Measurement of electronic splitting in PbS quantum dots by two-dimensional nonlinear spectroscopy

Quantum dots exhibit rich and complex electronic structure that makes them ideal for studying the basic physics of semiconductors in the intermediate regime between bulk materials and single atoms. The remarkable nonlinear optical properties of these nanostructures make them strong candidates for photonics applications. Here, we experimentally probe changes in the fine structure on ultrafast timescales of a colloidal solution of PbS quantum dots through their nonlinear optical response despite extensive inhomogeneous spectral broadening. Using continuum excitation and detection, we observe electronic coupling between nearly degenerate exciton states split by intervalley scattering at low exciton occupancy and a sub-100 fs frequency shift presumably due to phonon-assisted transitions. At high excitation intensities, we observe multi-exciton effects and sharp absorbance bands indicative of exciton-exciton coupling. Our experiments directly probe the nonlinear optical response of nearly degenerate quantum confined nanostructures with femtosecond temporal resolution despite extensive line broadening caused by the finite size distribution found in colloidal solutions.

Figure 1

Source of inhomogeneous broadening in the absorption spectrum of PbS quantum dots. (a) Linear absorption spectrum of PbS near the band gap at the 1S${}_{\mathrm{e}}$–1S${}_{\mathrm{h}}$ transition (black curve). Dashed blue curve is the calculated band gap for a distribution of quantum dot sizes as determined by TEM (b), revealing the dominant source of inhomogeneous broadening in ensemble measurements of the sample of PbS quantum dots. (c) Representative transient absorption spectrum upon 775-nm excitation at early population times ($T$ < 300 fs).

Figure 2

Ultrabroadband GRAPES. (a) Single-shot transient grating profile of continuum source generated by focusing the output of a Ti:sapphire amplifier into argon gas showing the spectral as well as temporal characteristics of the pulse. (b) Principle of GRAPE spectroscopy showing the emitted signal and local oscillator dispersed off a grating and imaged by a two-dimensional CCD detector. (c) Spatially encoded 2D photon echo pulse sequence samples all relevant coherence times along the unfocused axis of the beam waist. The relative angle between $k_1$ and $k_2$ (labeled α) determines the magnitude of the temporal gradient.

Figure 3

Ultrafast dynamics of PbS quantum dots at low excitation power.

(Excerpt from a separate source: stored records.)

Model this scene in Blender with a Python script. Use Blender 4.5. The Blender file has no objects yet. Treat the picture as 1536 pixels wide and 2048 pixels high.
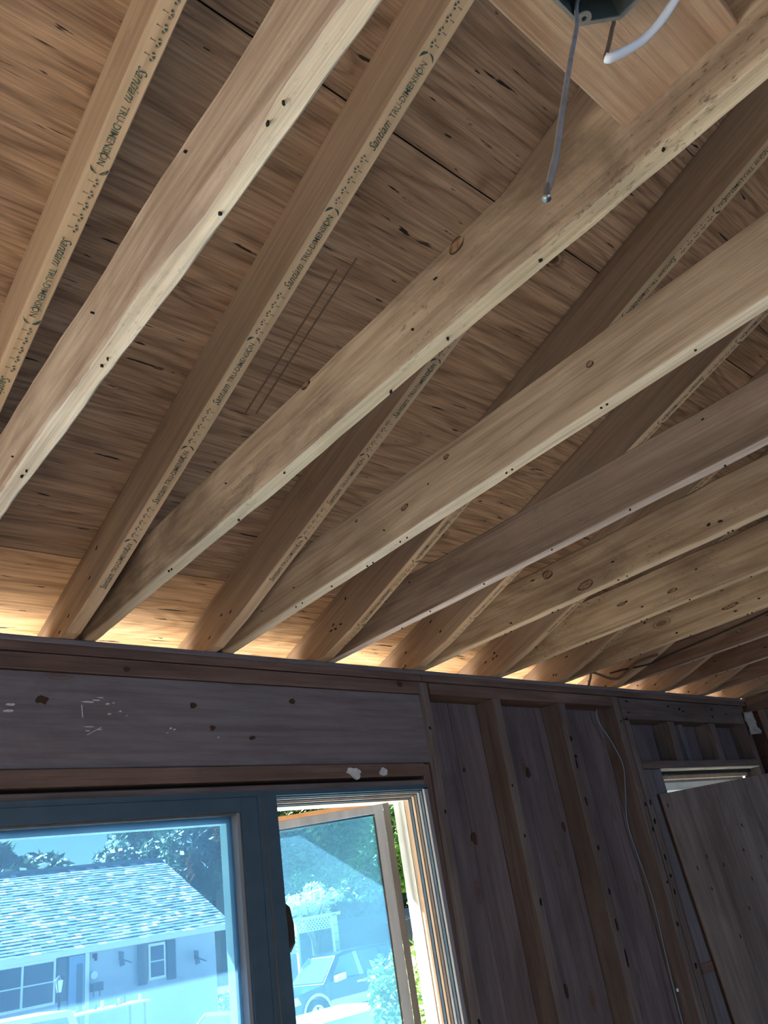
import bpy, math, random
from mathutils import Vector, Matrix, noise
random.seed(7)
sc = bpy.context.scene
COL = sc.collection

# ------------------------------------------------------------------ camera
H = 2.44                      # top of the wall plate
F = Vector((0.63663115, 0.62740875, 0.44839607))
RT = Vector((0.74657412, -0.64710622, -0.15453356))
UP = Vector((-0.19320418, -0.43314178, 0.88037511))
CAM = Vector((-0.77133, -1.88395, 1.71922))
cd = bpy.data.cameras.new('camera'); cam = bpy.data.objects.new('camera', cd); COL.objects.link(cam)
cam.matrix_world = Matrix(((RT.x, UP.x, -F.x, CAM.x), (RT.y, UP.y, -F.y, CAM.y), (RT.z, UP.z, -F.z, CAM.z), (0, 0, 0, 1)))
cd.sensor_fit = 'VERTICAL'; cd.sensor_height = 24.0; cd.lens = 24.0 * 1560.09 / 2048.0
cd.clip_start = 0.02; cd.clip_end = 300
sc.camera = cam
# ------------------------------------------------------------------ light
sc.view_settings.view_transform = 'Standard'; sc.view_settings.look = 'None'
sc.view_settings.gamma = 1.0; sc.view_settings.use_curve_mapping = False
sc.view_settings.exposure = 0.08
w = bpy.data.worlds.new('World'); sc.world = w; w.use_nodes = True
wt = w.node_tree; bg = wt.nodes['Background']
sky = wt.nodes.new('ShaderNodeTexSky'); sky.sky_type = 'NISHITA'; sky.sun_disc = False
sky.sun_elevation = math.radians(52); sky.sun_rotation = math.radians(-21); sky.air_density = 1.2; sky.dust_density = 0.6
wt.links.new(sky.outputs[0], bg.inputs['Color']); bg.inputs['Strength'].default_value = 0.22
def lamp(name, kind, loc, aim, energy, color, sx=1, sy=1, angle=0.01):
    d = bpy.data.lights.new(name, kind); d.energy = energy; d.color = color
    if kind == 'AREA': d.shape = 'RECTANGLE'; d.size = sx; d.size_y = sy
    if kind == 'SUN': d.angle = angle
    o = bpy.data.objects.new(name, d); COL.objects.link(o); o.location = loc
    o.rotation_euler = (Vector(aim) - Vector(loc)).to_track_quat('-Z', 'Y').to_euler(); return o
lamp('sun', 'SUN', (-7, 18, 21), (0, 0, 0), 66, (1.0, 0.91, 0.78), angle=0.009)
# added fill lamps outside the view; the blue one stands in for lens veil
lamp('fill_back_blue', 'AREA', (-0.2, -7.25, 1.15), (-0.2, 0, 1.0), 112, (0.50, 0.68, 1.0), 3.0, 2.0)
lamp('fill_side_warm', 'AREA', (-3.15, -2.2, 0.85), (0, -1.7, 2.3), 5, (1.0, 0.93, 0.82), 1.5, 1.6)

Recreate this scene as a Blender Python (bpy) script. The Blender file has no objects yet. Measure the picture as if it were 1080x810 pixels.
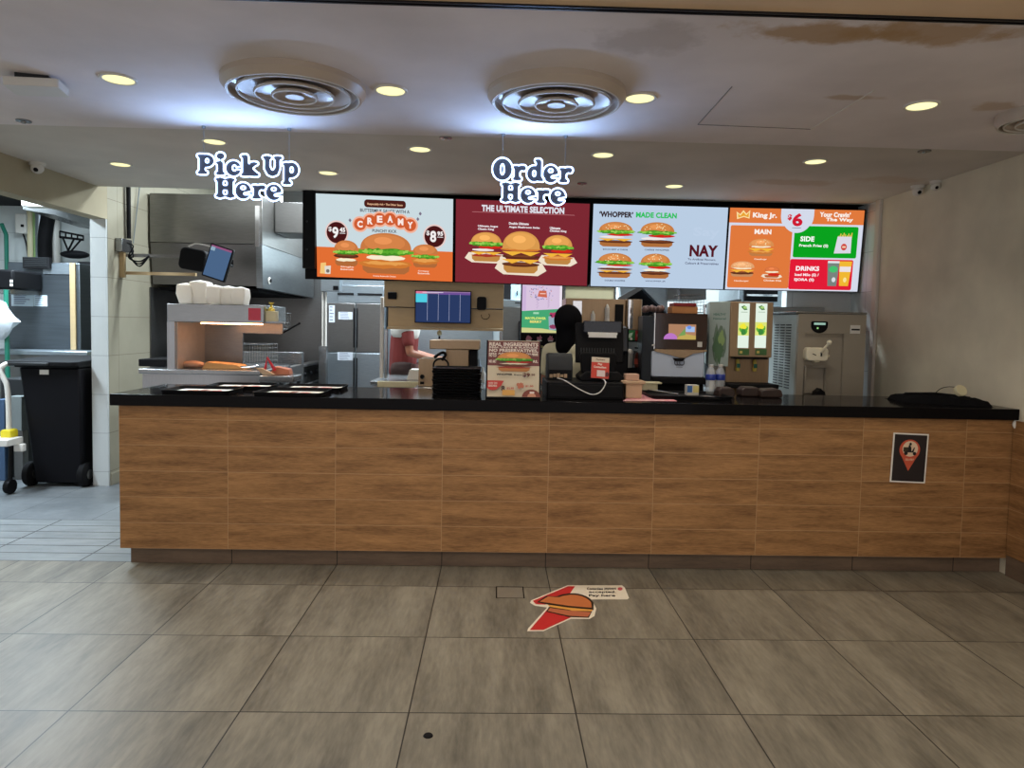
import bpy, bmesh, math, random
import numpy as np
from mathutils import Vector, Matrix
random.seed(7)
sc = bpy.context.scene
COL = sc.collection
PI = math.pi
# ------------------------------------------------------------------ camera
F_, PT, YW, RL, CX, CY, CH = 727.98, .0535, .0254, -.0197, 540.0, 382.63, 1.39
FWD = Vector((math.sin(YW)*math.cos(PT), math.cos(YW)*math.cos(PT), -math.sin(PT)))
RT0 = Vector((math.cos(YW), -math.sin(YW), 0)); DN0 = FWD.cross(RT0)
RT = RT0*math.cos(RL)+DN0*math.sin(RL); DN = -RT0*math.sin(RL)+DN0*math.cos(RL)
CP = Vector((0, 0, CH))
cam = bpy.data.cameras.new('camera'); co = bpy.data.objects.new('camera', cam); COL.objects.link(co)
cam.sensor_width = 36; cam.lens = F_/1080*36; cam.shift_y = -(405-CY)/1080; cam.clip_start = .05
co.matrix_world = Matrix(((RT.x, -DN.x, -FWD.x, CP.x), (RT.y, -DN.y, -FWD.y, CP.y), (RT.z, -DN.z, -FWD.z, CP.z), (0, 0, 0, 1)))
sc.camera = co
def ray(u, v): return RT*((u-CX)/F_)+DN*((v-CY)/F_)+FWD
def onY(u, v, Y): d = ray(u, v); return CP+d*(Y/d.y)
def onX(u, v, X): d = ray(u, v); return CP+d*(X/d.x)
def onZ(u, v, Z): d = ray(u, v); return CP+d*((Z-CH)/d.z)
# ------------------------------------------------------------------ materials
MATS = {}
def s2l(c): return tuple((x/12.92 if x <= .04045 else ((x+.055)/1.055)**2.4) for x in c)
def rgb(r, g, b): return s2l((r/255, g/255, b/255))
def newmat(name):
    m = bpy.data.materials.new(name); m.use_nodes = True
    nt = m.node_tree; b = nt.nodes['Principled BSDF']
    return m, nt, b
def N(nt, t, **kw):
    n = nt.nodes.new(t)
    for k, v in kw.items():
        if k in n.inputs.keys() if isinstance(k, str) else False: n.inputs[k].default_value = v
        else: setattr(n, k, v)
    return n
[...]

Absolute value of rephasing part of two-dimensional photon echo spectrum at $T$ $=$ 25, 50, 75, and 100 fs at 40 μJ/cm${}^2$ per pulse. Dotted line shows the diagonal of the 2D spectrum in which absorption and stimulated emission/excited state absorption are identical. Note that the coherence frequency, $E_{\tau }$, recorded in the rotating frame, includes the contribution from the carrier frequency in the plot. The color bar is identical for each 2D spectrum.

Figure 4

Intensity-dependent absolute value 2D rephasing electronic spectra of PbS quantum dots at $T$ $=$ 200 fs. Each spectrum is normalized to its largest feature. The relative signal amplitudes after taking into account the linear scaling with heterodyning with the local oscillator pulse are 1.00, 2.94, 9.45, 17.41, 6.52, and 6.21, indicating that up to ⟨$N$⟩ $=$ 0.6, the signal is in the third-order regime. Distinct spectral changes are observed as a function of mean exciton occupancy (⟨$N$⟩). At low intensities, the 2D spectrum reveals an excitonic fine structure and electronic coupling between distinct states. At higher intensities, distinct absorption bands are revealed, indicating exciton-exciton interactions. Cuts through different absorption bands at ⟨$N$⟩ $=$ 149 are shown to the right of the 2D spectrum. ⟨$N$⟩${}_{\mathrm{pulse}}$ was determined by taking into account the absorption cross-section per dot and the bandwidth of the continuum-generated excitation pulses.